The seemingly desperate crowd that materialised over-night stunned GM officials, jammed traffic and appeared to give the lie to the boasts of the Prime Minister, Jean Chretien, that the Canadian economy is growing strongly again and that the country's high standard of living will be his main ammunition against Quebec separatists.

Many of the would-be job applicants had spent the night in a car park huddled around braziers. Julia Gordon, 33, joined the queue at 7am with her five-month old daughter. Before she took maternity leave, she was a long-distance lorry driver but now, as asingle parent, she wants a job close to home.

One man whose contract with a Saskatchewan company expires in March spent C$1,100 (£512) for the 2,000-mile flight from Regina to queue. Shaun Godrey, 28, had learnt from his two brothers-in-law, who already work for GM, that the company was so busy it was considering a third shift.

GM would not confirm the rumour. The company is only saying it had set up a temporary office "to identify a pool of candidates in case future vacancies become available".

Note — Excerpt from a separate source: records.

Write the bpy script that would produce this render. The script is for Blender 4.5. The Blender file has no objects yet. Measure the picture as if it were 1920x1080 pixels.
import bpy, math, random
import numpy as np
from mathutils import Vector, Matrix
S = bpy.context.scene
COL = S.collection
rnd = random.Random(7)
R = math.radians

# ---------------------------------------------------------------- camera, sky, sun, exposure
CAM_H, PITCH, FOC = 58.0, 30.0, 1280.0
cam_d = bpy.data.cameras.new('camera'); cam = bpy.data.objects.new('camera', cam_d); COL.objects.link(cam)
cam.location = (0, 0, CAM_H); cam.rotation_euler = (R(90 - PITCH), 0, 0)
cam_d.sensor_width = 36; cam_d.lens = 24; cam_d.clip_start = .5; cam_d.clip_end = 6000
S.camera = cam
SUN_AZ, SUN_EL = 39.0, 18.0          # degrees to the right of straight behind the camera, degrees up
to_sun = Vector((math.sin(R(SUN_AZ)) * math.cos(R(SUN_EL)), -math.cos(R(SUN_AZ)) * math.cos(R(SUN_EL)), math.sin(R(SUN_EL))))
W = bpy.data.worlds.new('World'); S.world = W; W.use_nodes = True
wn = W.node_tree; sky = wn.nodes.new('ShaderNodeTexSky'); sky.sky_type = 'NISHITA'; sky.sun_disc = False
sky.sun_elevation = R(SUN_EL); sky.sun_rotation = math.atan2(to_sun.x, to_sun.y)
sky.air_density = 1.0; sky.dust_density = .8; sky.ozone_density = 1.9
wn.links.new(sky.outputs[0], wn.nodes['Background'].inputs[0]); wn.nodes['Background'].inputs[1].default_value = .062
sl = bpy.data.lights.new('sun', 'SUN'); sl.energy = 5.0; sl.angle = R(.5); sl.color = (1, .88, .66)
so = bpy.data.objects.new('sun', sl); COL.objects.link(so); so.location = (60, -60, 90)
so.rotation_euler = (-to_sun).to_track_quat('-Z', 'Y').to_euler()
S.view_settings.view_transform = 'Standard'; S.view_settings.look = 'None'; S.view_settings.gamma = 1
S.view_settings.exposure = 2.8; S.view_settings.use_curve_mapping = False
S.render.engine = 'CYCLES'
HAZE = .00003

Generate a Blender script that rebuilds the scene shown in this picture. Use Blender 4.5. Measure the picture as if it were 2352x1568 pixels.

The overwhelming response is seen as evidence that the country is still suffering severely from the recession, despite the highest official growth figures of any of the seven leading industrial countries in the last year (4.1 per cent), and that people are prepared to go to great lengths for a chance at top-paying jobs in the motor industry. The starting pay at GM is C$22 an hour, compared with the average industrial wage of about C$14.

Canada has consistently ranked at the top of the United Nations quality of life index and the current recovery has reduced the unemployment rate from 11 per cent in 1992 to about 9.5 per cent. But that still means about a million adult Canadians looking for jobs. As one of the applicants said, if GM eventually hires 1,000 of the 15,000 people who applied, "it's much better odds than we get in the government lottery."

But business analysts are putting a more positive spin on the incident. They say it is a reflection of the health of the Canadian car industry, which serves as a catalyst for the whole manufacturing sector, especially in Ontario and Quebec. Canada is reaping the benefits of dramatic increases in North American car sales in the last two years, and in 1992 overtook Japan as the largest exporter of motor vehicles to the US.

Canadian plants in the integrated operations of the "Big Three" North American car producers have better productivity, quality and reliability records than plants just over the border in Michigan. While GM is still shedding employees overall, it is expanding its work force in Canada.

Dennis DesRosiers, an analyst, says parts manufacturing and vehicle assembly operations combined have been adding 1,000 jobs a month to the Canadian economy for the past two years. In fact, one of the main factors constraining GM from adding the additional shifts is concern whether parts manufacturers, already producing at 120 per cent capacity, could meet the additional demand.

While the incident makes it clear unemployment is still a big problem in the industrial heartland of the country, it does counter the theory that traditional manufacturing jobs are "rusting out", to be displaced by minimum-wage employment in the service industries.